▶ _Your instructions_:
Lines that contain the string "pixels" are to be copied; leave out all others.

▶ _Records_:

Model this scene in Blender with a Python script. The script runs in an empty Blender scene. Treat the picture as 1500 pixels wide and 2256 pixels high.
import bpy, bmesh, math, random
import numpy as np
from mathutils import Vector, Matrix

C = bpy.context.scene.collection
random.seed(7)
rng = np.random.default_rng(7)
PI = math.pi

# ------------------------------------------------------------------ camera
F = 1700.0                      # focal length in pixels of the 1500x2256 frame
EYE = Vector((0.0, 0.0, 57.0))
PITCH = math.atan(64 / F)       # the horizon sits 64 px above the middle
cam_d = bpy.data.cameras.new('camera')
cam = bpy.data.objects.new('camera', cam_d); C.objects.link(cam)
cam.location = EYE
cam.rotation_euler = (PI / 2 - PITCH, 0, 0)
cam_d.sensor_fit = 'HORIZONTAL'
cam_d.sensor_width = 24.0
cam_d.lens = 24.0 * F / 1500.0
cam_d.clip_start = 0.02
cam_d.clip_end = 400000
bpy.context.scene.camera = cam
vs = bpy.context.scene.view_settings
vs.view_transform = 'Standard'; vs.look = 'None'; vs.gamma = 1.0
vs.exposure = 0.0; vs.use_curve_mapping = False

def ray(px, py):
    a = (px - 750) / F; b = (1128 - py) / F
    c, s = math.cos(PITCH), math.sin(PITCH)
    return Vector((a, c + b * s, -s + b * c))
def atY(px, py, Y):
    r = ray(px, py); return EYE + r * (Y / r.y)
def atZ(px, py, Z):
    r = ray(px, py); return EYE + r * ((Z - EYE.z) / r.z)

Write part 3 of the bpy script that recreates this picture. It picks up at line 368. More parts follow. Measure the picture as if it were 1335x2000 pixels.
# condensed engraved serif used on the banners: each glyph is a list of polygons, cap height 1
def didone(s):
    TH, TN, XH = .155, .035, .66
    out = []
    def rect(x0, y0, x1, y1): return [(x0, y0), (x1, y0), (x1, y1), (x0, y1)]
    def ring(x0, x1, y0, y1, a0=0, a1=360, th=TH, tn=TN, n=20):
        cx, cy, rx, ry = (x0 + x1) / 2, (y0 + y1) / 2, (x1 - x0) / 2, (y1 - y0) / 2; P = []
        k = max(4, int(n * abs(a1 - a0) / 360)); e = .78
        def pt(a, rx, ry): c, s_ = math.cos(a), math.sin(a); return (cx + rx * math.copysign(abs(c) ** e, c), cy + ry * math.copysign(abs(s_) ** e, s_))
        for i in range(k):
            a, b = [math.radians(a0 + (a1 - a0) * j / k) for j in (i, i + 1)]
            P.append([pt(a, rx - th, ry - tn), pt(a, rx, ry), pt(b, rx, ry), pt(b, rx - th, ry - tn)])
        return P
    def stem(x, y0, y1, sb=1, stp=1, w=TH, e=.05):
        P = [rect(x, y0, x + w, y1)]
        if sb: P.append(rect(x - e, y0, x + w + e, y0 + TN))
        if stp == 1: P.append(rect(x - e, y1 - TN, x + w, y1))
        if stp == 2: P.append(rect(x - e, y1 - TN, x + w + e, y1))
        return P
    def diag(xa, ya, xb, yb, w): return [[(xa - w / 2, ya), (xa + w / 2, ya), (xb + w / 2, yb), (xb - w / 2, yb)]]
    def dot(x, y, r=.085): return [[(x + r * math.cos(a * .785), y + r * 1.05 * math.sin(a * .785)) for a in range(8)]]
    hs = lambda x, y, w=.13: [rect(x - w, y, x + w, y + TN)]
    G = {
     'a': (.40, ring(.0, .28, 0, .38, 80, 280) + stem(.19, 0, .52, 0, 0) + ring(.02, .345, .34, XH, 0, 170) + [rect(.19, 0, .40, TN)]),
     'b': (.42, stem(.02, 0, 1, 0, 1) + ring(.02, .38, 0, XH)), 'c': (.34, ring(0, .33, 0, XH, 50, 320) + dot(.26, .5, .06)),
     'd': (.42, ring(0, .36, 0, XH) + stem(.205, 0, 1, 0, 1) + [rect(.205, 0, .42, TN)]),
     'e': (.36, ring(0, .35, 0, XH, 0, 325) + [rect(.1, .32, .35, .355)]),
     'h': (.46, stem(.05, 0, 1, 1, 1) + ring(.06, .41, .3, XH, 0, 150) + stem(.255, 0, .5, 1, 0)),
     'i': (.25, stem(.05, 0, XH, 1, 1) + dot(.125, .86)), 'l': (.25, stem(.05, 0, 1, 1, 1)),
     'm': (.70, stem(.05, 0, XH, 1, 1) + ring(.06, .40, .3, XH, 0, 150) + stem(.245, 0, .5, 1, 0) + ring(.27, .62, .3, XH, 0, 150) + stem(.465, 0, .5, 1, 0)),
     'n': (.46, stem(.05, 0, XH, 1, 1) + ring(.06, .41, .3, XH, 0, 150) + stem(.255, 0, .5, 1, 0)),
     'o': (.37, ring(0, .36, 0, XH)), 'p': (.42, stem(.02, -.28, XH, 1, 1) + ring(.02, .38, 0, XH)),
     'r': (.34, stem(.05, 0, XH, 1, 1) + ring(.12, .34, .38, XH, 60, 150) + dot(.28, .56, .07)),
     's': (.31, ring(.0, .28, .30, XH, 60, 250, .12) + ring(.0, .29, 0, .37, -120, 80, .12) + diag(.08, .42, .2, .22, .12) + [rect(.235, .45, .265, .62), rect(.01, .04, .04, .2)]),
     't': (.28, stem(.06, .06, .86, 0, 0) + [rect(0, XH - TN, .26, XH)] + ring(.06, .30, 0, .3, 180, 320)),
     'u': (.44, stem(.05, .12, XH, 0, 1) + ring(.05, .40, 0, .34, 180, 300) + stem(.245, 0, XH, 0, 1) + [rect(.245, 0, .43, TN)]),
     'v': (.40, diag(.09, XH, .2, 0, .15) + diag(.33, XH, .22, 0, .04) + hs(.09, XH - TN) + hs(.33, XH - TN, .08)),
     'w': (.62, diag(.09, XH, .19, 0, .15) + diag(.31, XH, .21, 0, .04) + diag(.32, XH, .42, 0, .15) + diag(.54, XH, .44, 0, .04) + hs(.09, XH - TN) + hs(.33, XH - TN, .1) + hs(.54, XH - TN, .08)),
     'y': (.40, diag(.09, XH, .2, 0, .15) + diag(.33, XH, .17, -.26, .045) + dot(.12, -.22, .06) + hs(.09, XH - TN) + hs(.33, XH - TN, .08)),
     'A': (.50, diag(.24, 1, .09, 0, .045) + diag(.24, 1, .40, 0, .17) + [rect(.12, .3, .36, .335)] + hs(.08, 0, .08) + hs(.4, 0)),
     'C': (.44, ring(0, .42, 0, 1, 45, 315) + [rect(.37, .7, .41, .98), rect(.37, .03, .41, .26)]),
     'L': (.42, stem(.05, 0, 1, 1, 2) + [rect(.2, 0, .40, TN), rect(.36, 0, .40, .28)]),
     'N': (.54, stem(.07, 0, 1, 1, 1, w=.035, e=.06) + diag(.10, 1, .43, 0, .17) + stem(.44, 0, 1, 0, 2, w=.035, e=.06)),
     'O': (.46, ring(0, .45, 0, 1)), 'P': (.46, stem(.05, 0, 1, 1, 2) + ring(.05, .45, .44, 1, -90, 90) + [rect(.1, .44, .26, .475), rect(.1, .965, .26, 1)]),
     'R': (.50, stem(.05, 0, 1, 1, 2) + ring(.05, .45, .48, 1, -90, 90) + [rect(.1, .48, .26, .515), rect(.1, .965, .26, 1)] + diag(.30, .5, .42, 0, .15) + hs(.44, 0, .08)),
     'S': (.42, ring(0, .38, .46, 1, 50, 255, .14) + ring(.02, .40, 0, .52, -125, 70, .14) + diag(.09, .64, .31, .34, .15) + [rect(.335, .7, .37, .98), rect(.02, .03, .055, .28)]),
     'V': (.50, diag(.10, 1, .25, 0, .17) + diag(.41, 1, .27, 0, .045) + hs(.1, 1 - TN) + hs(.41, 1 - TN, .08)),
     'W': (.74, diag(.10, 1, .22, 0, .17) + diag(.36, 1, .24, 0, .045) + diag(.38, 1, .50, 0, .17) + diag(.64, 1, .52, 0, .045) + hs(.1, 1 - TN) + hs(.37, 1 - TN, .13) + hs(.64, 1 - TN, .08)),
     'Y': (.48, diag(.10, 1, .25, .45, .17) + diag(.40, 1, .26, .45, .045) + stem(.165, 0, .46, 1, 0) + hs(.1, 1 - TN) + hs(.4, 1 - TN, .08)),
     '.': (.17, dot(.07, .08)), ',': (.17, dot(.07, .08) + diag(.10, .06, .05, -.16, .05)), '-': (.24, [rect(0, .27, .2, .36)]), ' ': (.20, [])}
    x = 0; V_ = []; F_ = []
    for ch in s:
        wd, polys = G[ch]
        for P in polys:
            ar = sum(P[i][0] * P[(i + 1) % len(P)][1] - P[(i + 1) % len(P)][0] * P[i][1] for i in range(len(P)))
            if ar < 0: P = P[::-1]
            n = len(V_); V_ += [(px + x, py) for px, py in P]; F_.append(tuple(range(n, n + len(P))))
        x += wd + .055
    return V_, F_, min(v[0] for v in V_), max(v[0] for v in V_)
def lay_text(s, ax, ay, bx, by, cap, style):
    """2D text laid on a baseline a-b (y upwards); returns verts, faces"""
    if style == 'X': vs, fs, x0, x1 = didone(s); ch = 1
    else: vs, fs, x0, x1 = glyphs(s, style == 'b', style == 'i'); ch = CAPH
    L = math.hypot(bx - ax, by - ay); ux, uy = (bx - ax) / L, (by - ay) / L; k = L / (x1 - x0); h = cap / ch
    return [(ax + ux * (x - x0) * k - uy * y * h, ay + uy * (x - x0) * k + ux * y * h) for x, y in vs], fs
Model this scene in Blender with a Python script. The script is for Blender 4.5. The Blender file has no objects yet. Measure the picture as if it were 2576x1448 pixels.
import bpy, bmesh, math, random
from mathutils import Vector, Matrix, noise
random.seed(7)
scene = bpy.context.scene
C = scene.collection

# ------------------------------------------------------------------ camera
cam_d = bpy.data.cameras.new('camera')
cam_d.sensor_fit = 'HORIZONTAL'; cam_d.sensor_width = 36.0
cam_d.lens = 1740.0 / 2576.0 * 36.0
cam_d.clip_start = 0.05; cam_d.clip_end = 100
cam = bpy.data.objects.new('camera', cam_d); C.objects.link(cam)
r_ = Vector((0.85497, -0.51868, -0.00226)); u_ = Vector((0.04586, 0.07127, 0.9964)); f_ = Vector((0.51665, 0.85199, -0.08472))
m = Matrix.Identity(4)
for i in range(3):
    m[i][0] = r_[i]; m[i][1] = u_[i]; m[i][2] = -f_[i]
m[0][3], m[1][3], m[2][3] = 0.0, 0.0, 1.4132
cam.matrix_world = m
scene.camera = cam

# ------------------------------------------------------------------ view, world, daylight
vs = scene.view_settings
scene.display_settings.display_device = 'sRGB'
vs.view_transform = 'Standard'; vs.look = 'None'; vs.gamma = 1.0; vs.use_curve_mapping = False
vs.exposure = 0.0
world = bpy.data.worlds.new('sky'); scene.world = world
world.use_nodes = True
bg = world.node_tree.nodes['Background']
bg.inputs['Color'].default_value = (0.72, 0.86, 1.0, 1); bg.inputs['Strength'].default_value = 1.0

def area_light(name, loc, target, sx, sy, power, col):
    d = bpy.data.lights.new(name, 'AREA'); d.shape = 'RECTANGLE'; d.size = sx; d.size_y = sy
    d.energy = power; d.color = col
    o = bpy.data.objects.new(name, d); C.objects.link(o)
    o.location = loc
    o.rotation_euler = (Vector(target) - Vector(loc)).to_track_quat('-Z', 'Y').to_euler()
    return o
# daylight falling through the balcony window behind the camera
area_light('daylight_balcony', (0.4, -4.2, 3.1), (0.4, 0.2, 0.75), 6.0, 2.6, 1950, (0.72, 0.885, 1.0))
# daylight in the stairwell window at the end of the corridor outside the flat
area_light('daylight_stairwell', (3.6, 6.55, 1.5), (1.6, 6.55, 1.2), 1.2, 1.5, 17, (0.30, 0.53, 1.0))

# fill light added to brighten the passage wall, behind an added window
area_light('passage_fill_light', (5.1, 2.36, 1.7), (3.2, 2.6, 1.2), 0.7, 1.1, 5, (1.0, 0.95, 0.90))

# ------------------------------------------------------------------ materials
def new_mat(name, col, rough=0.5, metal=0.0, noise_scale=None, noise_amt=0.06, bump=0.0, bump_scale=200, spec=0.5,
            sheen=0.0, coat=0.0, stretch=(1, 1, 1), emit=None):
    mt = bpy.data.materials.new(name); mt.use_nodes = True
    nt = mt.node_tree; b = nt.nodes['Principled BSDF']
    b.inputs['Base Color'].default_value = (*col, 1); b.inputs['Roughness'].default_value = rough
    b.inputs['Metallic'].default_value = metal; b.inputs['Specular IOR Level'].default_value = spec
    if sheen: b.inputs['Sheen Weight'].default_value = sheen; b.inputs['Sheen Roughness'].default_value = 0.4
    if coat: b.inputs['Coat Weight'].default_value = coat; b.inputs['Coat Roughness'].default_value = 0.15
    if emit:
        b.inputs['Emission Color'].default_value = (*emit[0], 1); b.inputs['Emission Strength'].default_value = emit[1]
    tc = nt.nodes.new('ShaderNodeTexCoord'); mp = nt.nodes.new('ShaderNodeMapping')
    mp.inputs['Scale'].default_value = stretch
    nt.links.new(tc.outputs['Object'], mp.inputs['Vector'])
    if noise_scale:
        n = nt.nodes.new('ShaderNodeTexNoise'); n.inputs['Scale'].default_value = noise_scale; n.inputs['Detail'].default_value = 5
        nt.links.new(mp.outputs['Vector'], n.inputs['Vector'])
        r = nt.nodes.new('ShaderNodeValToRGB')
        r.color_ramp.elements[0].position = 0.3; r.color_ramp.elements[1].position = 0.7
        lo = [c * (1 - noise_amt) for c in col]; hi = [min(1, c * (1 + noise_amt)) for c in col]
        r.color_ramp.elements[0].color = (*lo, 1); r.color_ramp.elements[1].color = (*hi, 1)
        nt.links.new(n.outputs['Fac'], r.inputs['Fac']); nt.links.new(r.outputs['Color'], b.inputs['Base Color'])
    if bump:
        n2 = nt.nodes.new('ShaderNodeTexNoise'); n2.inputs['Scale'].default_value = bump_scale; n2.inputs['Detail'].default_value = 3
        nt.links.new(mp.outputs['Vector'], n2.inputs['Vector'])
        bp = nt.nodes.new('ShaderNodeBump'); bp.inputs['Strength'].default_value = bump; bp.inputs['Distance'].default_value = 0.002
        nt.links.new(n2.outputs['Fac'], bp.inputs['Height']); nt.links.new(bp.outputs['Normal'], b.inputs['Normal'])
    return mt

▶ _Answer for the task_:
Model this scene in Blender with a Python script. The script runs in an empty Blender scene. Treat the picture as 1500 pixels wide and 2256 pixels high.
F = 1700.0                      # focal length in pixels of the 1500x2256 frame
Write part 3 of the bpy script that recreates this picture. It picks up at line 368. More parts follow. Measure the picture as if it were 1335x2000 pixels.
Model this scene in Blender with a Python script. The script is for Blender 4.5. The Blender file has no objects yet. Measure the picture as if it were 2576x1448 pixels.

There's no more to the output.